With growth in China and India going like the clappers, it probably shouldn't come as a huge surprise that a private-equity firm that devotes itself to investment in the two emerging-market powerhouses should be doing well. The Aim-listed Origo group, which focuses on mining assets, largely in China, posted its full-year numbers last week, the highlight of which was a swing into pre-tax profit.

Origo said that pre-tax profits came in at $2m (£1.3m), versus a loss of $3.5m (£2.2m) last year.

The improved performance comes, perhaps more impressively, as the group's shares have put on nearly 80 per cent in the past 12 months. The progress comes in the group's third year as an Aim-listed group, and now that it has turned a profit, investors will want to hear about exit strategies and how it plans to put its $47.7m (£30m) cash pile to work.

No private-equity firm wants to see cash gathering dust in the bank. As well as mining, Origo has its eye on green tech companies and in recent months has invested in the sector.

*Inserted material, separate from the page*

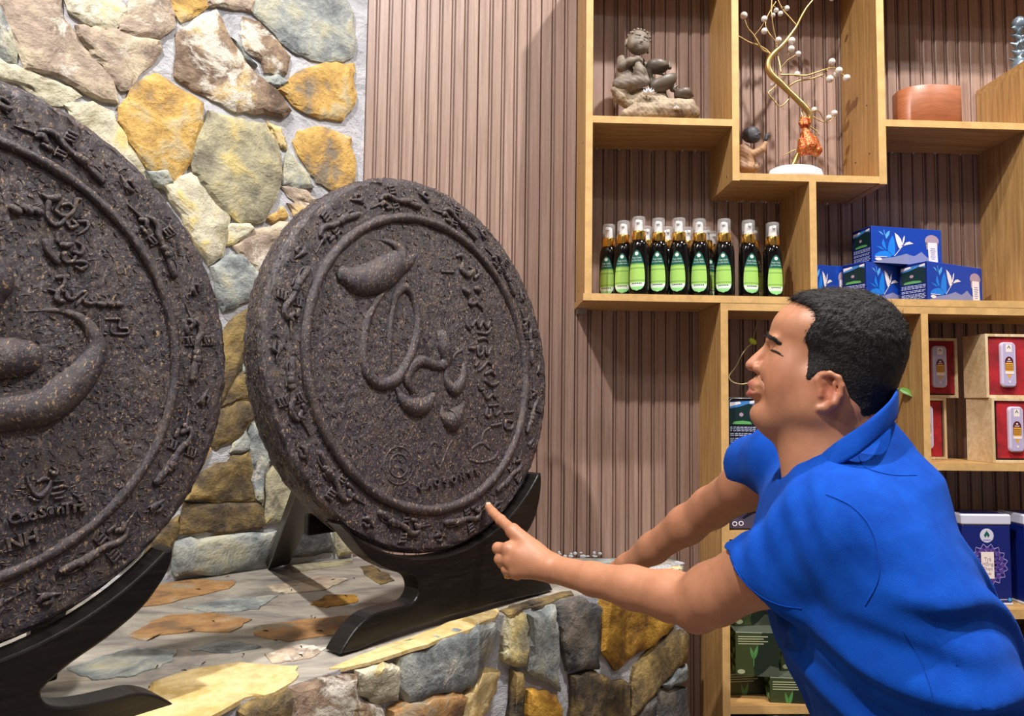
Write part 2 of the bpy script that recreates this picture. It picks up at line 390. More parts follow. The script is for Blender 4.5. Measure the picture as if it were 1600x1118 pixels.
STONES = [
 ('beige', [(0,-20),(97,-20),(101,33),(117,54),(141,83),(171,118),(182,157),(160,154),(115,130),(82,111),(42,105),(29,70),(8,22)]),
 ('pale', [(103,-20),(172,-20),(200,15),(188,29),(176,42),(150,38),(134,31),(111,15)]),
 ('beige', [(205,18),(215,-20),(258,-20),(270,22),(270,40),(249,55),(215,55),(190,46),(192,32)]),
 ('yellow', [(265,-20),(319,-20),(322,9),(306,20),(286,31),(274,15)]),
 ('beige', [(122,42),(177,48),(215,60),(248,64),(250,80),(235,98),(214,113),(203,135),(189,137),(174,117),(144,78),(128,60)]),
 ('grey', [(-20,0),(2,16),(25,70),(24,93),(-20,78)]),
 ('pale', [(-20,86),(38,109),(67,122),(113,135),(124,147),(99,160),(72,157),(35,129),(-20,115)]),
 ('yellow', [(207,142),(229,123),(247,119),(271,135),(295,149),(315,162),(313,193),(304,233),(289,262),(272,280),(258,267),(231,257),(206,220),(190,188),(190,167),(203,154)]),
 ('pale', [(104,166),(148,161),(178,176),(189,200),(210,240),(226,266),(250,302),(270,340),(230,330),(180,250),(120,190)]),
 ('brown', [(280,53),(307,32),(340,17),(361,62),(382,99),(431,140),(453,171),(440,181),(412,173),(372,171),(334,152),(305,138),(277,118)]),
 ('brown', [(383,28),(407,36),(431,63),(451,87),(446,112),(413,109),(410,91),(388,77),(380,54)]),
 ('grey', [(407,-20),(530,-20),(551,20),(552,83),(534,93),(495,90),(468,81),(441,62),(415,34),(399,20)]),
 ('yellow', [(437,140),(468,114),(508,100),(553,99),(553,160),(535,184),(503,181),(471,168)]),
 ('olive', [(327,176),(350,183),(388,194),(413,194),(434,231),(438,272),(429,310),(413,342),(376,344),(346,324),(323,290),(305,268),(305,235),(316,210)]),
 ('cream', [(421,191),(440,204),(447,230),(434,222)]),
 ('yellow', [(469,206),(495,200),(548,216),(553,284),(530,299),(496,281),(470,241),(462,222)]),
 ('pale', [(256,291),(300,273),(326,285),(356,325),(353,369),(346,396),(326,411),(301,363),(277,322)]),
 ('grey', [(230,270),(259,270),(267,284),(256,292),(244,288)]),
 ('pale', [(352,352),(388,351),(394,358),(367,378),(354,383)]),
 ('beige', [(368,384),(396,362),(461,343),(443,369),(424,404),(415,425),(397,412),(376,393)]),
 ('grey', [(332,418),(360,402),(378,402),(393,418),(412,434),(403,462),(382,468),(351,484),(344,470)]),
 ('umber', [(354,516),(396,473),(401,482),(387,520),(384,545),(376,575),(357,608),(340,640),(345,560)]),
 ('grey', [(389,531),(399,503),(430,500),(420,578),(382,579)]),
 ('umber', [(380,583),(420,582),(422,620),(402,620),(350,633),(357,615)]),
 ('umber', [(350,641),(404,626),(410,640),(370,682),(343,698),(330,690)]),
 ('grey', [(370,690),(386,670),(389,700),(363,704)]),
 ('grey', [(392,657),(417,678),(443,727),(423,711),(413,743),(412,782),(401,774),(394,710)]),
 ('umber', [(335,732),(386,709),(395,744),(399,779),(292,779),(311,744)]),
 ('umber', [(292,786),(405,787),(415,812),(412,824),(383,828),(283,834),(286,812)]),
 ('olive', [(419,745),(434,725),(451,745),(480,761),(457,811),(418,814)]),
 ('grey', [(272,844),(342,841),(430,831),(413,880),(342,895),(278,898)]),
 ('umber', [(240,846),(279,808),(276,832),(267,863),(258,880),(230,870)]),
 ('dark', [(445,872),(470,820),(491,807),(512,829),(519,861)]),
 ('beige', [(442,291),(471,295),(494,311),(466,313)]),
 ('brown', [(453,318),(482,320),(520,332),(482,350),(463,336)]),
 ('yellow', [(420,340),(443,324),(448,338),(430,346)]),
 ('beige', [(325,-20),(395,-20),(392,16),(366,10),(330,8)]),
 ('grey', [(452,236),(462,250),(488,290),(470,290),(446,285)]),
 ('grey', [(365,60),(374,64),(378,84),(400,100),(384,92)]),
 ('grey', [(410,126),(432,118),(448,128),(436,134),(425,132)]),
 ('olive', [(522,806),(551,800),(551,862),(530,864)]),
]
poly_all = []
for i, (kind, pl) in enumerate(STONES):
    P2 = [wpx(p) for p in pl]; poly_all.append(P2)
    hgt = .010+.010*rng.random()
    st = stone('stone', P2, S0, u3, EZ, n3, hgt, M['st_'+kind], wl, 100+i, rough=.22)
# the rest of the wall (hidden behind the tea discs, out of the frame or high up)
kinds = ['beige', 'pale', 'brown', 'yellow', 'grey', 'olive', 'umber']
cent = []
for iy in range(34):
    for ix in range(22):
        a = -2.95+ix*.138+(.069 if iy % 2 else 0)+rng.uniform(-.02, .02); z = .08+iy*.125+rng.uniform(-.02, .02)
        if z > 4.2 or a > -.07: continue
        rx, rz = .060*rng.uniform(.8, 1.05), .053*rng.uniform(.8, 1.05); ph = rng.random()*6
        nn = 7; P2 = [(a+rx*cos(ph+2*pi*j/nn)*rng.uniform(.88, 1.12), z+rz*sin(ph+2*pi*j/nn)*rng.uniform(.88, 1.12)) for j in range(nn)]
        P2 = [(min(p[0], -.004), p[1]) for p in P2]
        if ZL-.03 < z+rz and z < ZL and a > -.9: continue
        if any(inpoly(x, y, Q) for x, y in P2+[(a, z)] for Q in poly_all): continue
        if any(inpoly(x, y, P2) for Q in poly_all for x, y in Q): continue
        if z < ZL: continue
        stone('stone', P2, S0, u3, EZ, n3, .010+.01*rng.random(), M['st_'+rng.choice(kinds)], wl, 900+iy*30+ix, rough=.22, sub=1)

# ledge: a stone bench across the corner, front edge running back to the right
fa = atZ(400, 1088, ZL)[:2]; fb = atZ(787, 962, ZL)[:2]; fc = np.array([.575, 2.082])
dA = fb-fa; dA /= np.linalg.norm(dA); fa2 = fb-dA*2.9
dB = fc-fb; dB /= np.linalg.norm(dB)
foot = [tuple(fa2), tuple(fb), tuple(fc), (fc[0]+.004, YW-.012), (SA[0]+.01, YW-.012), tuple(SA+np.array([u3[1], -u3[0]])*0), tuple(SA+SD*2.85)]
V = []; Fc = []
n = len(foot)
V = [(x, y, z) for z in (0, ZL) for x, y in foot]
Fc = [tuple(range(n))[::-1], tuple(range(n, 2*n))]+[(i, (i+1) % n, n+(i+1) % n, n+i) for i in range(n)]
led = struct(mk('trim_1', V, Fc, M['mortar'], mats=[M['mortar'], M['ledge_top']], fmat=[0, 1]+[0]*n), 'stone bench under the tea discs with mortar-smeared top')
bm = bmesh.new(); bm.from_mesh(led.data); bmesh.ops.recalc_face_normals(bm, faces=bm.faces[:]); bm.to_mesh(led.data); bm.free()
def face_frame(p, d):
    o = np.array([p[0], p[1], 0.]); u = np.array([d[0], d[1], 0.]); nrm = np.array([d[1], -d[0], 0.]); return o, u, nrm
oA, uA, nA = face_frame(fb, dA); oB, uB, nB = face_frame(fb, dB)
def fpx(p, o, u, nrm):
    q = atP(p[0], p[1], o+nrm*.01, nrm); return (float(np.dot(q-o, u)), float(q[2]))
FA = [('pale', [(560,1049),(596,1039),(619,1045),(621,1065),(619,1091),(590,1094),(563,1078)]),
 ('grey', [(628,1026),(704,992),(770,974),(780,984),(757,1031),(737,1070),(704,1077),(637,1094),(624,1061)]),
 ('brown', [(461,1077),(522,1061),(554,1060),(557,1092),(588,1099),(600,1122),(590,1180),(450,1190),(452,1102)]),
 ('umber', [(380,1116),(400,1101),(447,1085),(446,1180),(370,1190)]),
 ('cream', [(755,1046),(777,1052),(771,1078),(750,1118),(738,1160),(712,1160),(728,1088)]),
 ('rust', [(631,1099),(702,1083),(722,1090),(706,1150),(660,1180),(606,1170),(612,1110)])]
FB = [('olive', [(795,969),(821,963),(821,1037),(800,1034),(788,1026),(791,990)]),
 ('grey', [(825,962),(864,949),(870,999),(875,1077),(826,1044)]),
 ('dark', [(868,946),(899,937),(938,952),(935,999),(932,1041),(889,1044),(883,1013)]),
 ('ochre', [(943,936),(1000,912),(1064,890),(1064,950),(1048,979),(1022,1004),(984,1026),(964,1044),(940,1015),(941,960)]),
 ('umber', [(1052,984),(1071,992),(1069,1032),(1035,1062),(1012,1090),(990,1118),(986,1116),(995,1042)]),
 ('grey', [(1034,1067),(1070,1039),(1071,1066),(1040,1072)]),
 ('dark', [(1028,1079),(1073,1077),(1074,1170),(1024,1180)]),
 ('umber', [(894,1057),(922,1051),(945,1060),(983,1070),(984,1170),(894,1170)]),
 ('ochre', [(826,1081),(854,1083),(875,1107),(884,1160),(822,1165)]),
 ('umber', [(801,1051),(816,1057),(818,1073),(813,1160),(794,1160)]),
 ('dark', [(990,1124),(1010,1094),(1022,1090),(1018,1180),(988,1190)])]
pa = []; pb = []
def clampz(P2): return [(a, min(z, ZL-.006)) for a, z in P2]
for i, (k, pl) in enumerate(FA):
    P2 = clampz([fpx(p, oA, uA, nA) for p in pl]); pa.append(P2); stone('stone', P2, oA, uA, EZ, nA, .018, M['st_'+k], led, 300+i, .2)
for i, (k, pl) in enumerate(FB):
    P2 = clampz([fpx(p, oB, uB, nB) for p in pl]); pb.append(P2); stone('stone', P2, oB, uB, EZ, nB, .018, M['st_'+k], led, 340+i, .2)
for (o, u, nn_, lo, hi, taken) in ((oA, uA, nA, -2.8, -.02, pa), (oB, uB, nB, .02, float(np.linalg.norm(fc-fb))-.02, pb)):
    for iy in range(8):
        for ix in range(30):
            a = lo+.05+ix*.135+(.06 if iy % 2 else 0); z = .07+iy*.122
            if a > hi-.05: continue
            if o is oA and a < -1.9: continue
            P2 = [(a+.058*cos(j+iy)*rng.uniform(.85, 1.1), z+.052*sin(j+iy)*rng.uniform(.85, 1.1)) for j in [2*pi*q/7 for q in range(7)]]
            P2 = [(min(max(p[0], lo), hi), min(p[1], ZL-.01)) for p in P2]
            if any(inpoly(x, y, Q) for x, y in P2+[(a, z)] for Q in taken): continue
            if any(inpoly(x, y, P2) for Q in taken for x, y in Q): continue
            stone('stone', P2, o, u, EZ, nn_, .017, M['st_'+rng.choice(['umber', 'grey', 'brown', 'dark', 'ochre', 'beige'])], led, 1500+iy*40+ix, .2, sub=1)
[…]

Back in August, it bought a 16.5 per cent stake in Unipower Battery for an aggregate amount of $4.3m (£2.7m). Then, in September, Origo announced the acquisition of a 25 per cent holding in Kincora, the owner of the Bronze Fox copper-gold prospect in Mongolia for $3m (£1.9m).

"We maintain our positive outlook for both the Chinese economy and the company's prospects," said chief executive Chris Rynning.

"We see most growth potential in the natural resource and clean-technology sectors and we will continue to target investments Mongolia and our plans for a new ... fund focussed on the clean-technology sector."